U.S. president Donald Trump will return to the campaign trail this weekend – less than one month after assuming the office for which he spent the last two years campaigning.

Everybody done that math in their heads?  Twenty-nine days.

Trump’s rally – scheduled for Saturday, February 18 in Melbourne, Florida – was immediately panned by the liberal press corps as a sign of desperation.

“There aren’t many opportunities in the White House for him to get the sort of support he craves,” noted Philip Bump of The Washington Post.  “So he’s manufacturing one.”

“This is simply a rally in support of President Trump’s self-confidence,” Bump added.

Left-leaning Julie Hershfield Davis cited Trump’s “extraordinarily swift return to politicking after a tumultuous first month in office” in her ostensibly even-keeled report for The New York Times, adding that the new president was “eager to get outside of Washington and relive the rapturous reception that greeted him during the presidential campaign.”

Others liberal mouthpieces chided Trump for engaging in a “permanent campaign.”

“Trump’s choice to hold a campaign rally less than a month into his presidency breaks new ground,” wrote David A. Graham of The Atlantic. Where his predecessors practiced electoral politics between cycles, none was willing to do so as baldly, as quickly, as Trump.”

Meanwhile taxpayer-subsidized PBS regurgitated an Associated Press wire from “reporter’ Julie Bykowicz that discussed the rally from the standpoint of Trump’s psychosis and his crass commercialism.

“Trump responds well to the supportive crowds, who often chant, cheer and applaud enthusiastically when he speaks,” she noted.  “The rallies serve a practical purpose by enabling his campaign to continue building a list of supporters. To attend, people must register online, giving their email address and other personal information that the campaign can use to maintain contact and raise money.”

Why are we quoting only negative responses?  Well, these were the top four articles to appear in a Google search for “Trump Florida Rally.”

(Click to view)

(Cap via Google News)

Guess former U.S. president Barack Obama doesn’t need to “curate” the news, huh?  Google is already doing it for him …

Has it been a rocky first month for Trump?  Yes.  Absolutely.  And some of the solutions to his early problems could actually wind up creating even bigger headaches down the road.

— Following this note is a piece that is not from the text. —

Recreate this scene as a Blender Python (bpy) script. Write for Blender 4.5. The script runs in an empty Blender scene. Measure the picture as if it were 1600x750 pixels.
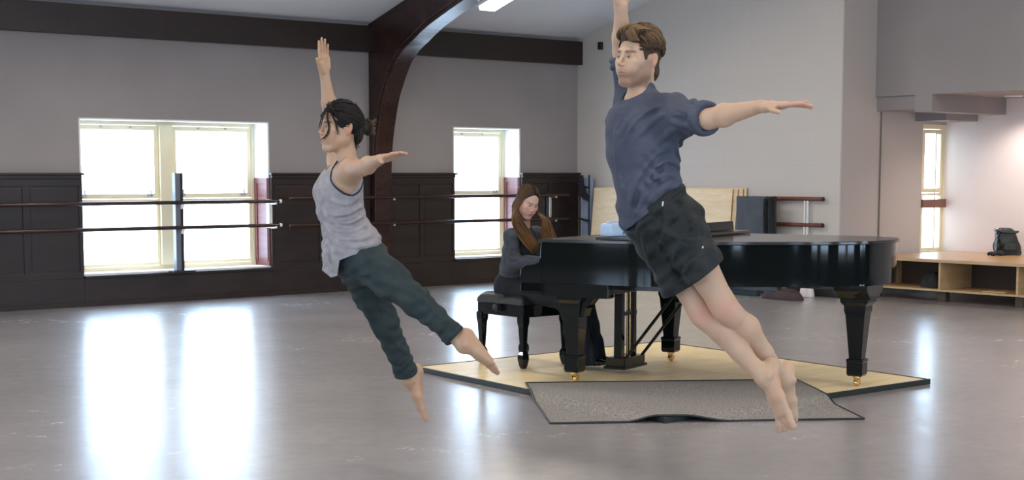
import bpy, bmesh, math, random
import numpy as np
from mathutils import Vector, Matrix

# ------------------------------------------------------------------ camera, world, light, exposure
scene = bpy.context.scene
col = scene.collection
CAM_H = 1.42
F_PX, CX, CY = 2350.0, 800.0, 500.0           # focal length and optical centre of the photograph, 1600x750 frame
PITCH = math.atan(230 / F_PX)
TH = math.atan(2850 / F_PX * math.cos(PITCH))  # heading of the camera from the +x axis
FWD = Vector((math.cos(TH) * math.cos(PITCH), math.sin(TH) * math.cos(PITCH), -math.sin(PITCH)))
RIGHT = Vector((math.sin(TH), -math.cos(TH), 0))
UP = RIGHT.cross(FWD)
cam_data = bpy.data.cameras.new('camera')
cam = bpy.data.objects.new('camera', cam_data)
col.objects.link(cam)
cam_data.sensor_width = 36.0
cam_data.lens = F_PX / 1600 * 36
cam_data.shift_y = (CY - 375) / 1600
cam_data.clip_end = 400
cam.matrix_world = Matrix(((RIGHT.x, UP.x, -FWD.x, 0), (RIGHT.y, UP.y, -FWD.y, 0), (RIGHT.z, UP.z, -FWD.z, CAM_H), (0, 0, 0, 1)))
scene.camera = cam

scene.view_settings.view_transform = 'Standard'
scene.view_settings.look = 'None'
scene.view_settings.gamma = 1
scene.view_settings.use_curve_mapping = False
scene.view_settings.exposure = 0.0

world = bpy.data.worlds.new('overcast_sky')
scene.world = world
world.use_nodes = True
wn = world.node_tree
wn.nodes.clear()
w_out = wn.nodes.new('ShaderNodeOutputWorld')
w_bg = wn.nodes.new('ShaderNodeBackground')
w_geo = wn.nodes.new('ShaderNodeTexCoord')
w_sep = wn.nodes.new('ShaderNodeSeparateXYZ')
w_ramp = wn.nodes.new('ShaderNodeValToRGB')
w_ramp.color_ramp.elements[0].position = 0.42
w_ramp.color_ramp.elements[0].color = (0.50, 0.66, 0.86, 1)
w_ramp.color_ramp.elements[1].position = 0.52
w_ramp.color_ramp.elements[1].color = (0.58, 0.77, 1.0, 1)
w_map = wn.nodes.new('ShaderNodeMapRange')
w_map.inputs['From Min'].default_value = -1
wn.links.new(w_geo.outputs['Generated'], w_sep.inputs[0])
wn.links.new(w_sep.outputs['Z'], w_map.inputs['Value'])
wn.links.new(w_map.outputs[0], w_ramp.inputs[0])
wn.links.new(w_ramp.outputs[0], w_bg.inputs['Color'])
wn.links.new(w_bg.outputs[0], w_out.inputs[0])
w_bg.inputs['Strength'].default_value = 12.5

WY, RX, EAVE, RIDGE_Y, SLOPE = 15.23, 13.77, 3.2, 6.0, 0.297     # window wall, block wall, eave height, ridge line
LX, CYW = -6.0, -3.23                                            # left wall, wall behind the camera
RX2, Y1, RB = 14.37, 10.80, 15.84                                # upper right wall, end of block wall, alcove wall
def roof_z(y): return EAVE + (WY - abs(y - RIDGE_Y) - RIDGE_Y) * SLOPE

LAMP_POWER = 44.0
def portal(x, y, z, sx, sy, rot):
    l = bpy.data.lights.new('window_portal', 'AREA')
    l.shape = 'RECTANGLE'; l.size = sx; l.size_y = sy
    l.cycles.is_portal = True
    o = bpy.data.objects.new('window_portal', l); col.objects.link(o)
    o.location = (x, y, z); o.rotation_euler = rot

# ------------------------------------------------------------------ helpers
def P(px, py, Y):
    """point seen at pixel (px, py) at the horizontal distance Y ahead of the camera (world coordinates)"""
    r = FWD + RIGHT * ((px - CX) / F_PX) - UP * ((py - CY) / F_PX)
    h = r.x * math.cos(TH) + r.y * math.sin(TH)
    return Vector((0, 0, CAM_H)) + r * (Y / h)

def new_mat(name, color, rough=0.5, metal=0.0, spec=0.5, **kw):
    m = bpy.data.materials.new(name); m.use_nodes = True
    b = m.node_tree.nodes['Principled BSDF']
    b.inputs['Base Color'].default_value = (*color, 1)
    b.inputs['Roughness'].default_value = rough
    b.inputs['Metallic'].default_value = metal
    b.inputs['Specular IOR Level'].default_value = spec
    for k, v in kw.items(): b.inputs[k.replace('_', ' ')].default_value = v
    return m

def noise_col(m, c1, c2, scale=5, detail=4, stretch=(1, 1, 1), bump=0.0, bscale=None, lo=0.3, hi=0.7, obj=True, distort=0.0, rough=None):
    nt = m.node_tree; b = nt.nodes['Principled BSDF']
    tc = nt.nodes.new('ShaderNodeTexCoord'); mp = nt.nodes.new('ShaderNodeMapping')
    mp.inputs['Scale'].default_value = stretch
    n = nt.nodes.new('ShaderNodeTexNoise'); n.inputs['Scale'].default_value = scale; n.inputs['Detail'].default_value = detail
    n.inputs['Distortion'].default_value = distort
    r = nt.nodes.new('ShaderNodeValToRGB')
    r.color_ramp.elements[0].position = lo; r.color_ramp.elements[1].position = hi
    r.color_ramp.elements[0].color = (*c1, 1); r.color_ramp.elements[1].color = (*c2, 1)
    nt.links.new(tc.outputs['Object'], mp.inputs[0]); nt.links.new(mp.outputs[0], n.inputs['Vector'])
    nt.links.new(n.outputs['Fac'], r.inputs[0]); nt.links.new(r.outputs[0], b.inputs['Base Color'])
    if rough:
        rr = nt.nodes.new('ShaderNodeMapRange'); rr.inputs['To Min'].default_value = rough[0]; rr.inputs['To Max'].default_value = rough[1]
        nt.links.new(n.outputs['Fac'], rr.inputs['Value']); nt.links.new(rr.outputs[0], b.inputs['Roughness'])
    if bump:
        n2 = nt.nodes.new('ShaderNodeTexNoise'); n2.inputs['Scale'].default_value = bscale or scale * 4; n2.inputs['Detail'].default_value = 3
        nt.links.new(mp.outputs[0], n2.inputs['Vector'])
        bp = nt.nodes.new('ShaderNodeBump'); bp.inputs['Strength'].default_value = bump; bp.inputs['Distance'].default_value = 0.01
        nt.links.new(n2.outputs['Fac'], bp.inputs['Height']); nt.links.new(bp.outputs[0], b.inputs['Normal'])
    return m

def add_box(bm, x0, x1, y0, y1, z0, z1):
    vs = [bm.verts.new(p) for p in ((x0, y0, z0), (x1, y0, z0), (x1, y1, z0), (x0, y1, z0), (x0, y0, z1), (x1, y0, z1), (x1, y1, z1), (x0, y1, z1))]
    for f in ((0, 3, 2, 1), (4, 5, 6, 7), (0, 1, 5, 4), (1, 2, 6, 5), (2, 3, 7, 6), (3, 0, 4, 7)):
        bm.faces.new([vs[i] for i in f])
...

What did anyone really expect, though?

On January 20, the new president entered into a capital city where virtually every single inhabitant is dead-set against him – and has made it clear they will do anything and everything in their considerable power to sabotage his agenda.

Democrats are against him.  Republicans are (increasingly) against him.  The media has demonized him.  The Dark State?  They’re spying on him.

Can anybody really blame the guy for wanting to spend an hour in sunny Florida in front of a friendly crowd?

We can’t …

Trump is not perfect.  He’s had plenty of missteps since taking office (including a ridiculously petty spat over the size of the crowd at his inaugural address).  And to be clear: He has some issues inside that carefully coiffed head of his that probably need to be addressed sooner rather than later if he wants to have an effective presidency.

His insatiable need to be loved?  His inability to ever admit when he’s wrong?  Those things simply aren’t realistic.  Or natural.  Or endearing.  And if Trump continues to cling to them, Washington could very well eat him alive (assuming it isn’t doing so already).

Anyway, we’re glad Trump is breaking out of the Washington spin cycle and spending some time with the nodding throngs that propelled him to last fall’s upset victory.

That doesn’t bother us one bit …

As we’ve said from the beginning, we will judge him – as we have judged all the presidents before him – on his outcomes.   We care about what he accomplishes – not his personality flaws, not the size of his crowds and (sure as hell) not his Obama-curated press clippings.